GSAH 2, will once again include Raanan Agus, on the team. Mr. Agus, who currently serves as global co-head and co-chief investment officer of the Alternative Investments & Manager Selection (AIMS) Group in the Consumer and Investment Management Division (CIMD) of Goldman Sachs, previously was a Director on GSAH 1.  However, now he’s in the Captain’s chair, as Chairman of the Board for GSAH 2.  Joining him will be Tom Knott, as CEO, CFO and Secretary.  Mr. Knott is the head of the Permanent Capital Strategies (PCS) Group in the Consumer and Investment Management Division (CIMD) of Goldman Sachs, where he’s held those titles since March 2018. Furthermore, Mr. Knott led Goldman Sachs’ co-sponsorship of GSAH I from its initial public offering in June 2018 to its merger with Vertiv in February 2020. So clearly these two have some SPAC experience, which is always an added bonus to any SPAC. As of yet, there are no other team members, but presumably, those will be added later.

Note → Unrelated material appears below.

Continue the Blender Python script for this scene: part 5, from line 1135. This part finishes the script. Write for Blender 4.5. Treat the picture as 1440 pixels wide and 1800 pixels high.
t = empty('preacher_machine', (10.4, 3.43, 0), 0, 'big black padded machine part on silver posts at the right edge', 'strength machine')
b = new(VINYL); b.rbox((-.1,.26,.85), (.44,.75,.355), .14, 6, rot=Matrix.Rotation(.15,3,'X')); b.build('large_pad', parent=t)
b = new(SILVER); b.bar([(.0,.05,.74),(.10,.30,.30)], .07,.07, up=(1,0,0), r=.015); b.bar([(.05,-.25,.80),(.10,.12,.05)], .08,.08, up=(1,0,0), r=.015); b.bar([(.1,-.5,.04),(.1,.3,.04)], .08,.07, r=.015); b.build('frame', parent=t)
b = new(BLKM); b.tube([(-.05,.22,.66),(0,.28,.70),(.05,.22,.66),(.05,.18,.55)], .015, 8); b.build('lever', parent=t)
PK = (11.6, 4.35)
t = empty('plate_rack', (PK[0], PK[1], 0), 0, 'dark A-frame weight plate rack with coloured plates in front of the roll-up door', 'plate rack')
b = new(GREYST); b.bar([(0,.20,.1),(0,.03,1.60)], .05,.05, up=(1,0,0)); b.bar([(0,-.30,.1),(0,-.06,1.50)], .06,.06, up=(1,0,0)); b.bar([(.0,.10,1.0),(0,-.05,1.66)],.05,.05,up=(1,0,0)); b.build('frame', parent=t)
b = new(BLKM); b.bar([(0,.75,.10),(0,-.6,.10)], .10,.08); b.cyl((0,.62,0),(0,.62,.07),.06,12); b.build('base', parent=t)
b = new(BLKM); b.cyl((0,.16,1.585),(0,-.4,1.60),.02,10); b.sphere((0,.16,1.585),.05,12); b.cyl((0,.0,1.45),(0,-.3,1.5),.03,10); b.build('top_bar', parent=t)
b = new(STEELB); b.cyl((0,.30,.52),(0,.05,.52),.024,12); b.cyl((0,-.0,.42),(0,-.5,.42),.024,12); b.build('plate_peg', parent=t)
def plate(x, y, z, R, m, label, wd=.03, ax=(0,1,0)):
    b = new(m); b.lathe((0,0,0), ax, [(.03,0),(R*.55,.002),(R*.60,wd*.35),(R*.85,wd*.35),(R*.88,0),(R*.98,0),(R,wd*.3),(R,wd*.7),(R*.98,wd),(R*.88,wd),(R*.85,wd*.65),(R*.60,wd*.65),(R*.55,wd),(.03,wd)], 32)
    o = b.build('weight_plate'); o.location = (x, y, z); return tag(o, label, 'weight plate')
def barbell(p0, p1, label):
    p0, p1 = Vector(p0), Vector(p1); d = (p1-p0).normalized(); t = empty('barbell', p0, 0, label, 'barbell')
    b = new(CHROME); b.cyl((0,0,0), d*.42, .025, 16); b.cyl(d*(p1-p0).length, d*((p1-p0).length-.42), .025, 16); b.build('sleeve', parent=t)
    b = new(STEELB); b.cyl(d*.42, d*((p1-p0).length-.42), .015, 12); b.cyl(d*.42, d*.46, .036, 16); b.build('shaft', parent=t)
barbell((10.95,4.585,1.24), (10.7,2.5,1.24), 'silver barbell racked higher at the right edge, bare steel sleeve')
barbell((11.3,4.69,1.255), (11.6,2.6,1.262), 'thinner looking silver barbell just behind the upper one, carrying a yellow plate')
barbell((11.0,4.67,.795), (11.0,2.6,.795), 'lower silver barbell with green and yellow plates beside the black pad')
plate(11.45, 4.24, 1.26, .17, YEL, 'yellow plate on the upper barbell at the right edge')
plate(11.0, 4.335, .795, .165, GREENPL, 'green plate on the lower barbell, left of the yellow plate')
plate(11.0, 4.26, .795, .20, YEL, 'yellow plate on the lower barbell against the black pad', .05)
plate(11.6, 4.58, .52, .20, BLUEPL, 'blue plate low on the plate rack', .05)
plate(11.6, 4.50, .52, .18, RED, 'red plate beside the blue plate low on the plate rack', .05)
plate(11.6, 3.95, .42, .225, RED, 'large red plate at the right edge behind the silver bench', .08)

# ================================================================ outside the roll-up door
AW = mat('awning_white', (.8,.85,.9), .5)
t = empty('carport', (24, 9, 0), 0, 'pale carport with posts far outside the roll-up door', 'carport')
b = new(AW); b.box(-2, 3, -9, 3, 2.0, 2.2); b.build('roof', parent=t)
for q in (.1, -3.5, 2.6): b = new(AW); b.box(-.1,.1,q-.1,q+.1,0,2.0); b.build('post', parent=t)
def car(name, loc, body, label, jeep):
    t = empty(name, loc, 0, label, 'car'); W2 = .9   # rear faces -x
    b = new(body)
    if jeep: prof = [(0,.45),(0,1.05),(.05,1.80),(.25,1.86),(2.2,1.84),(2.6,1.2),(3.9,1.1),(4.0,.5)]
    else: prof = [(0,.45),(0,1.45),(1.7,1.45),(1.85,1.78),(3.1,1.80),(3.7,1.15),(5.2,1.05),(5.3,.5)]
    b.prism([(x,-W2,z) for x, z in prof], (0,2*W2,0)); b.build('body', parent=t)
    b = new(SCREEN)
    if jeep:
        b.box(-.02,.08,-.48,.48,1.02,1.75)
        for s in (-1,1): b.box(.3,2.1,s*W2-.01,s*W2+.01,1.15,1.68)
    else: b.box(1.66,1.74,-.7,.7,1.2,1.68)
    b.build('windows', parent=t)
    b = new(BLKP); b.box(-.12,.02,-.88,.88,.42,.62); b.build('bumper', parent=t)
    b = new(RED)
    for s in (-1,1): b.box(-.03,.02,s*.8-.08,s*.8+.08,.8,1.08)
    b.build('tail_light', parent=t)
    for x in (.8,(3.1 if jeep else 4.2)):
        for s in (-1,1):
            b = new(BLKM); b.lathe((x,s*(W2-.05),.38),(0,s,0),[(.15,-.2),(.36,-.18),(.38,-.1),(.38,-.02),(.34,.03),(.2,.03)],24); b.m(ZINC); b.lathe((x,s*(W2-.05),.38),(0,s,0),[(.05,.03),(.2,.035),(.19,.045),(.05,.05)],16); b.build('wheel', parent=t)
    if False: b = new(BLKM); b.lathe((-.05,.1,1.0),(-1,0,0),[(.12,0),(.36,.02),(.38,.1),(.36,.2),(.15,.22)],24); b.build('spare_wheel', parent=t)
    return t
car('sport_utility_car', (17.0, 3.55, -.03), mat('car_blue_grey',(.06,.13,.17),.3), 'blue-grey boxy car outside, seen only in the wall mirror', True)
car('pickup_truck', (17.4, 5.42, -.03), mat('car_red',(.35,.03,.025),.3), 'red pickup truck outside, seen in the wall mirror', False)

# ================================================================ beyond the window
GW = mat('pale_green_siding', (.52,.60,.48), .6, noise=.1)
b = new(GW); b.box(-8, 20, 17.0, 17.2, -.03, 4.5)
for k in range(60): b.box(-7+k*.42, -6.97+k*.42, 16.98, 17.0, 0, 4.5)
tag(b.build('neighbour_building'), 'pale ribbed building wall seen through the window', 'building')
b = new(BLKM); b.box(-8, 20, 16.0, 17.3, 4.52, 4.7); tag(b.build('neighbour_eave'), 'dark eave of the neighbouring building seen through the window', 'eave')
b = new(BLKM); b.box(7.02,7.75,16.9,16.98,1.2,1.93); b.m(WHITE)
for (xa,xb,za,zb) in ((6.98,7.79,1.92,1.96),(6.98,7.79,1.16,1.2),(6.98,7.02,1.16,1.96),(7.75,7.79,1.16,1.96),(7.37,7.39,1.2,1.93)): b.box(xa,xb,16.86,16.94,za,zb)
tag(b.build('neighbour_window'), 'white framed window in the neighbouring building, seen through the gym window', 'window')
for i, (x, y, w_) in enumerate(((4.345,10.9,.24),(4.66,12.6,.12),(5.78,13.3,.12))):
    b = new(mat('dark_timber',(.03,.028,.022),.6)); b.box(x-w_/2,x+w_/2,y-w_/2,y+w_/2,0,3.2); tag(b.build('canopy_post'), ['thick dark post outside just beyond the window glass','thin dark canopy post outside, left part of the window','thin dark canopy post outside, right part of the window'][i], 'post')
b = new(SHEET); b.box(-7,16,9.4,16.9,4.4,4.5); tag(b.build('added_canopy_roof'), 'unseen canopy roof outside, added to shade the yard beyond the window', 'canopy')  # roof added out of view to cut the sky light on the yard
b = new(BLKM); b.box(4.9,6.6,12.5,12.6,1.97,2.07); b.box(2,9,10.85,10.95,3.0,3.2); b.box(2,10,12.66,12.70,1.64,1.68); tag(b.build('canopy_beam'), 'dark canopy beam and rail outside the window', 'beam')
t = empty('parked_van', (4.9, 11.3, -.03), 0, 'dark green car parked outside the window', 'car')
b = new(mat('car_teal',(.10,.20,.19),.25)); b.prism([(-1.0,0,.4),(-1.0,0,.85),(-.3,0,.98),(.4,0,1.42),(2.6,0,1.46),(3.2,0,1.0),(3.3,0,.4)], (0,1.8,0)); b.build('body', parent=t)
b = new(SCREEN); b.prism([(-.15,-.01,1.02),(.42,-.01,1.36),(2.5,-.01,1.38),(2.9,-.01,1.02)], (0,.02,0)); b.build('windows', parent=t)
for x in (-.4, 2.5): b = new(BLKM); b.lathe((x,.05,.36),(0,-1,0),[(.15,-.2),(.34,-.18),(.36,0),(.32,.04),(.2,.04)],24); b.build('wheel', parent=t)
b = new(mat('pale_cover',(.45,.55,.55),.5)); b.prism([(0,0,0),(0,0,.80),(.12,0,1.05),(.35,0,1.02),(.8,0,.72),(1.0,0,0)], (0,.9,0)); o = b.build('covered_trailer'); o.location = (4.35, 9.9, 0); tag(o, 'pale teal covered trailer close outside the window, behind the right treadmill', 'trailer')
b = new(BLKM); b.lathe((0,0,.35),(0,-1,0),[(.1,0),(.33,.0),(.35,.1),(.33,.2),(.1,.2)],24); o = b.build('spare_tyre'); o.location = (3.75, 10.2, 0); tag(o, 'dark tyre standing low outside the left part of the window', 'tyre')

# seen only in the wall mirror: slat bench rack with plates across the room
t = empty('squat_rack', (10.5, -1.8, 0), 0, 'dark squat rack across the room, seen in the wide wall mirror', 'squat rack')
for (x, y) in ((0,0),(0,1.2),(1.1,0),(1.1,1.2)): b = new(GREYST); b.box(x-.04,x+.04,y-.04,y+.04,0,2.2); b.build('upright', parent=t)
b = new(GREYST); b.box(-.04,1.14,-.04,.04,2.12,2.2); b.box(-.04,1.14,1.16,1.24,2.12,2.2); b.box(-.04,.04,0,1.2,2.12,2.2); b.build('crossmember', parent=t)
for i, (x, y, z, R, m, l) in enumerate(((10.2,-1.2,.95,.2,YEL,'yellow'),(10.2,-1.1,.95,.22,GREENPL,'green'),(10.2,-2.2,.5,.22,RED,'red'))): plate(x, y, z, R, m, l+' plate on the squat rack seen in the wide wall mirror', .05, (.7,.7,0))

However, they are currently missing an anchor industry executive, such as David Cote, who was an integral part of the first GS Acquisition Holdings.  However, not adding that component appears to be by design.  Per the prospectus:

“As demonstrated in GSAH I’s merger with Vertiv, the experience and operating capabilities of an executive partner can be an important component for a successful business combination in certain situations. We intend to recruit an executive who has the specific operating capabilities and experience needed by the target of the initial business combination to replace Mr. Knott and Mr. Agus. At this time, we believe retaining the flexibility to match the executive partner with the right capabilities and experience to the eventual, specific target company allows us to evaluate opportunities and situations across the broadest range of sectors and will enable us to deliver the best initial business combination for our Investors.”

So it sounds like this team will do the leg work of finding an acquisition, but will recruit an executive to be a part of any new public company.  Adding a well-known and seasoned executive is generally very favorable for any combination, and presumably, Goldman will have access to some high quality executives.

As for the structure, this is a $700 million, 24 months, 1/3 warrant deal, which is keeping in line with other deals of similar stature.  However, GSAH 2, specifically calls out that they intend to vest their founder shares for the intended combination:

“In addition, at the time of our initial business combination, we expect our sponsor to agree to vesting or other terms relating to our founder shares that it believes best align our sponsor’s objectives with that of our post-initial business combination stockholders. For example, in connection with initial business combinations, sponsors of other blank check companies have, in the recent past, subjected a certain number of their founder shares to vesting conditions based on the stock price of the blank check companies’ public stock, which our sponsor may elect to pursue if they believe it will help effectuate a business combination, although our sponsor has no obligation or other duty to do so.”

In theory, vesting the founder shares is great and frankly, all SPACs should have at least a portion of the founder shares aligned with the combined company.  And I fully am on board with intention. The problem for investors will be the last highlighted part, “….although our sponsor has no obligation or other duty to do so.”  Without a commitment to vest, investors will view it as a toothless tiger.  However, this deal doesn’t need it to sell.  Mr. Agus and Mr. Knott were involved in the first SPAC, which has a prior successful SPAC transaction under its belt.  And then there is the Goldman name and all of the deal-sourcing resources behind that institution.  This SPAC will sell on that alone.  Having said that, if they deliver a GSAH 2 deal with a strong vesting schedule for their founder shares, they have a data point to talk to when they launch GSAH 3.

In the meantime, we have another BIG sized SPAC coming to market, so look for GSAH 2 to price ahead of the July 4th holiday.